Ryan Alexander-Tanner

MY FAMILY is from Belgium. Well, on my dad's side they're from Belgium, and even then, it's just his mom that's from Belgium. My grandmother is in her 80s now, and still bright and curious and lovely as ever. Maybe lovelier than ever, even. She has a keen wit—I'm a professional comedian, and I'm lucky if I'm half as quick as she is. She has a loving heart and a kind disposition, and any grandchild could say about their nana, but it's true and it's remarkable and it's made even more remarkable when you consider the trauma and heartache and horror she lived through. My grandmother survived the Holocaust. (I capitalize that, right? Are there other holocausts? I know there are other genocides, but I guess we branded ours? I digress.)

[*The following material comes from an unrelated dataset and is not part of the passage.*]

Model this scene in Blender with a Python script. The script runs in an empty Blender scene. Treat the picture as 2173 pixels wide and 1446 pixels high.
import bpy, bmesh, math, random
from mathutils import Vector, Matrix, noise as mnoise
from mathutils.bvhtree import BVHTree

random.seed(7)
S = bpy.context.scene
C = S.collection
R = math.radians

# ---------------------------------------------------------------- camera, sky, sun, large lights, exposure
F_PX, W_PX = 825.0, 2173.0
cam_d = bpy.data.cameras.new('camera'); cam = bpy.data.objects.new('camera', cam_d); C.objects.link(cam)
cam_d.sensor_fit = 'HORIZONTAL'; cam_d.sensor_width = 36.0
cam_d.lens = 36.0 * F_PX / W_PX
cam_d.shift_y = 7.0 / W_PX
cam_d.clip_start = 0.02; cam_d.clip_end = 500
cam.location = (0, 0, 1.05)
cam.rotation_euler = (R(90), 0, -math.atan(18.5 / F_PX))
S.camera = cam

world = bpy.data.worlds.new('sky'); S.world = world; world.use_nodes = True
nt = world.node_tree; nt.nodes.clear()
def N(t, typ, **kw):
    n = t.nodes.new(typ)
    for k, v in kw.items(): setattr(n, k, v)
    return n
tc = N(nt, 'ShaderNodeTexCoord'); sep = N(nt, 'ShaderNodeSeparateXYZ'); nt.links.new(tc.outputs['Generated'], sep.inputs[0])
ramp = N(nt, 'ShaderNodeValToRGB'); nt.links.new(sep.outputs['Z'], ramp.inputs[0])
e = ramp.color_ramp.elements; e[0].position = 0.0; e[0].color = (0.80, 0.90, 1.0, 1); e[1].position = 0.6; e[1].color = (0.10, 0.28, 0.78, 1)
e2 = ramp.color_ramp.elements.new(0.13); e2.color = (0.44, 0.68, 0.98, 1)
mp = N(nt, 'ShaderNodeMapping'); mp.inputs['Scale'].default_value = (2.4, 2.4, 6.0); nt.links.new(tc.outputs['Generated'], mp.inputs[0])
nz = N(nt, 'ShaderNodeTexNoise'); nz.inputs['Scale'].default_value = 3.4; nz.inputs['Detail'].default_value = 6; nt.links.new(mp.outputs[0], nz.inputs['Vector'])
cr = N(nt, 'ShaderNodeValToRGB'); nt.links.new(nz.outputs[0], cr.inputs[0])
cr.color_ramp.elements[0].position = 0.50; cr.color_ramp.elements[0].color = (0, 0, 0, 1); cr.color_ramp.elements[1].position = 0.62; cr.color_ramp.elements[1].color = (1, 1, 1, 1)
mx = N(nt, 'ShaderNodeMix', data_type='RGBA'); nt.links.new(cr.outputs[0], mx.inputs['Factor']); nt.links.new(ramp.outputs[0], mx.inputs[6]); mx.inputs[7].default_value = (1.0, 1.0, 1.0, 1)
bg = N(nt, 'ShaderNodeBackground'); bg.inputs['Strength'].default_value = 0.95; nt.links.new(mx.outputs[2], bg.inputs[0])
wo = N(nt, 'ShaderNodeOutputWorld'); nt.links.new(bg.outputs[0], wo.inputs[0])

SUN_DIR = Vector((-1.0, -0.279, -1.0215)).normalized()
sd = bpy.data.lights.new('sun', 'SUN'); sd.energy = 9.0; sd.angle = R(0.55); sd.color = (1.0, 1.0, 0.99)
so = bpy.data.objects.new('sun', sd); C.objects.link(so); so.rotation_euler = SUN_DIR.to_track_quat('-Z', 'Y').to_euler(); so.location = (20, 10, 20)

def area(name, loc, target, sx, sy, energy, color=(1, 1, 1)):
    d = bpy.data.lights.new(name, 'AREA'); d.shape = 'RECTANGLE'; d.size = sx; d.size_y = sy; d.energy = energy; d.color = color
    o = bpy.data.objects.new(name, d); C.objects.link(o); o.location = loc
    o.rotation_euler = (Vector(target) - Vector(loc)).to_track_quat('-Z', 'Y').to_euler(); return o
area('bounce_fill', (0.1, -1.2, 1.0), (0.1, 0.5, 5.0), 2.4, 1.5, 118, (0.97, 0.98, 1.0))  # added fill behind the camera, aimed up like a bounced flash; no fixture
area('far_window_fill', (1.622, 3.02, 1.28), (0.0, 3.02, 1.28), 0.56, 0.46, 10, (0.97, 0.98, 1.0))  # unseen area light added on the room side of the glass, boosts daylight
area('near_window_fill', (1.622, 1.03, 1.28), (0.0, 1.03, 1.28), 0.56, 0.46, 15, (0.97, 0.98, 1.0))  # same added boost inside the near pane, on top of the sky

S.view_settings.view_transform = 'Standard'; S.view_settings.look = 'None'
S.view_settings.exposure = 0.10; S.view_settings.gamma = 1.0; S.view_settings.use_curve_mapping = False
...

My grandmother lost most of her family and the entirety of her home. She fled her native Belgium... actually, that's not right. She was chased out her native Belgium by the gnashing teeth of the piece-of-shit German soldiers marching in lockstep under the orders of Adolf Hitler. She fled because she had to, she fled because in the midst of being very unlucky (genocide!), she was very lucky (she got out). She was hidden away by some Catholic nuns until she could escape to the United States of America. She was joined by her sister, but not many other members of her family made it out. She came to the States and met my grandfather (who had also fled the Holocaust) and had my dad and my two aunts and then she had a new family, and then she had grandkids and the family got bigger, and the Germans may have tried to take an axe to us, but the tree grew back and it grew back stronger.

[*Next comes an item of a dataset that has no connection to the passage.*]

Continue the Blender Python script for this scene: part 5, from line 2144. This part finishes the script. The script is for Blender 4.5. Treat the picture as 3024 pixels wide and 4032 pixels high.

Days like today, I think about my grandmother. It's tragically, agonizingly fitting that this latest terrorist massacre happened in Belgium, where my grandmother's family was once terrorized. There is a comfort, however small, in looking at my grandmother. There is a comfort in looking at a woman who has stared down evil until evil blinked. A woman who confronted monsters and was not turned into a monster. She's done it once. Belgium has done it once. I know they'll do it again.